- **Dataset excerpts**:
***
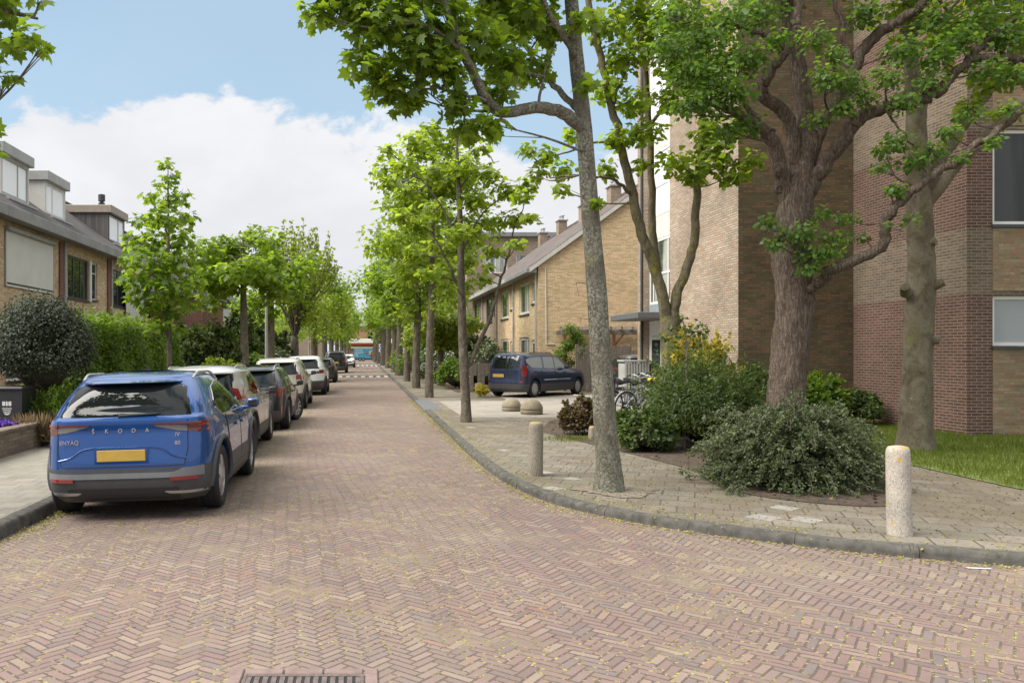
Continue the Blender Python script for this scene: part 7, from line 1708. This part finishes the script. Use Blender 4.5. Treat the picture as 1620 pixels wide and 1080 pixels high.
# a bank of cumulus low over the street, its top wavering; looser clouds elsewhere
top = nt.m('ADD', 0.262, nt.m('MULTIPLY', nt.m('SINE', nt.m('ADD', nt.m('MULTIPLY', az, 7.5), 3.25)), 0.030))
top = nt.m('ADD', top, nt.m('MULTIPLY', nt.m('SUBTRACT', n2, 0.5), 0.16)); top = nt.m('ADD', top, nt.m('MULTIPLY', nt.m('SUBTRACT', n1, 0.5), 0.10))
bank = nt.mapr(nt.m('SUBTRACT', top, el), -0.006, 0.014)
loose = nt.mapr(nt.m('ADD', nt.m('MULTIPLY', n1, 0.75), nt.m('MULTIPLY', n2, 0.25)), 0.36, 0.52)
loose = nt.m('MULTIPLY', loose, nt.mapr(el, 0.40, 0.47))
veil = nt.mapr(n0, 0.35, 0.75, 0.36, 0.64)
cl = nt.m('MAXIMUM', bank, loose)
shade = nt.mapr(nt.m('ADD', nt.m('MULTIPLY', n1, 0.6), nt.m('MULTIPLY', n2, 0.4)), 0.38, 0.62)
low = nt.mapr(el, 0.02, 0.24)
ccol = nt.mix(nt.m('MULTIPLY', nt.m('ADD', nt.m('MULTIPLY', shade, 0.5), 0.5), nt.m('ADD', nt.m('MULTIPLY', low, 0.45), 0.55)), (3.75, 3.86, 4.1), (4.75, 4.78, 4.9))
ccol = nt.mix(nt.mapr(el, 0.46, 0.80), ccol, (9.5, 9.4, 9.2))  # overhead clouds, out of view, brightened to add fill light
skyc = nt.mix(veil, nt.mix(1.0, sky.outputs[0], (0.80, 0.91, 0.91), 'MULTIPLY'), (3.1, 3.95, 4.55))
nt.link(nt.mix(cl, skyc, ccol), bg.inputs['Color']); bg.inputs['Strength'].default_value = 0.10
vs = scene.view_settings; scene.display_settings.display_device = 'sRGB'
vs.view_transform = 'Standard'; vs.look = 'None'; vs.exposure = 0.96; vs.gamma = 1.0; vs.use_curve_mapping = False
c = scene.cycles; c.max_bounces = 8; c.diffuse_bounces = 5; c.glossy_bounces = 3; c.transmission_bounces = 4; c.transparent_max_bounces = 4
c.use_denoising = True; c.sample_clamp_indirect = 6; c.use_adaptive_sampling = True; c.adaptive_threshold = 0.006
***
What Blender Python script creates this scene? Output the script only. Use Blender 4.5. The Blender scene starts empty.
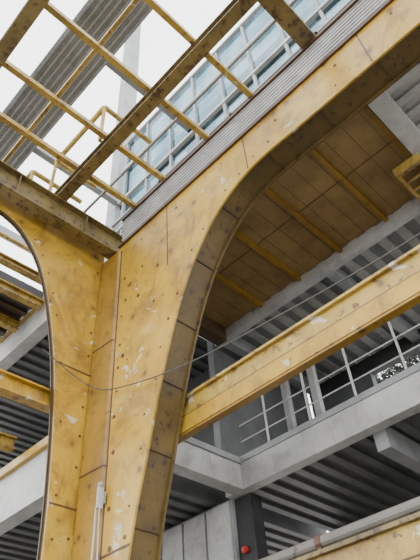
***
- **Exercise instructions**: Can you repeat, word for word, every line above from the one containing "Continue the Blender" down to the one containing "c.use_denoising = True;", including both?

- **Answer to the task**:
Continue the Blender Python script for this scene: part 7, from line 1708. This part finishes the script. Use Blender 4.5. Treat the picture as 1620 pixels wide and 1080 pixels high.
# a bank of cumulus low over the street, its top wavering; looser clouds elsewhere
top = nt.m('ADD', 0.262, nt.m('MULTIPLY', nt.m('SINE', nt.m('ADD', nt.m('MULTIPLY', az, 7.5), 3.25)), 0.030))
top = nt.m('ADD', top, nt.m('MULTIPLY', nt.m('SUBTRACT', n2, 0.5), 0.16)); top = nt.m('ADD', top, nt.m('MULTIPLY', nt.m('SUBTRACT', n1, 0.5), 0.10))
bank = nt.mapr(nt.m('SUBTRACT', top, el), -0.006, 0.014)
loose = nt.mapr(nt.m('ADD', nt.m('MULTIPLY', n1, 0.75), nt.m('MULTIPLY', n2, 0.25)), 0.36, 0.52)
loose = nt.m('MULTIPLY', loose, nt.mapr(el, 0.40, 0.47))
veil = nt.mapr(n0, 0.35, 0.75, 0.36, 0.64)
cl = nt.m('MAXIMUM', bank, loose)
shade = nt.mapr(nt.m('ADD', nt.m('MULTIPLY', n1, 0.6), nt.m('MULTIPLY', n2, 0.4)), 0.38, 0.62)
low = nt.mapr(el, 0.02, 0.24)
ccol = nt.mix(nt.m('MULTIPLY', nt.m('ADD', nt.m('MULTIPLY', shade, 0.5), 0.5), nt.m('ADD', nt.m('MULTIPLY', low, 0.45), 0.55)), (3.75, 3.86, 4.1), (4.75, 4.78, 4.9))
ccol = nt.mix(nt.mapr(el, 0.46, 0.80), ccol, (9.5, 9.4, 9.2))  # overhead clouds, out of view, brightened to add fill light
skyc = nt.mix(veil, nt.mix(1.0, sky.outputs[0], (0.80, 0.91, 0.91), 'MULTIPLY'), (3.1, 3.95, 4.55))
nt.link(nt.mix(cl, skyc, ccol), bg.inputs['Color']); bg.inputs['Strength'].default_value = 0.10
vs = scene.view_settings; scene.display_settings.display_device = 'sRGB'
vs.view_transform = 'Standard'; vs.look = 'None'; vs.exposure = 0.96; vs.gamma = 1.0; vs.use_curve_mapping = False
c = scene.cycles; c.max_bounces = 8; c.diffuse_bounces = 5; c.glossy_bounces = 3; c.transmission_bounces = 4; c.transparent_max_bounces = 4
c.use_denoising = True; c.sample_clamp_indirect = 6; c.use_adaptive_sampling = True; c.adaptive_threshold = 0.006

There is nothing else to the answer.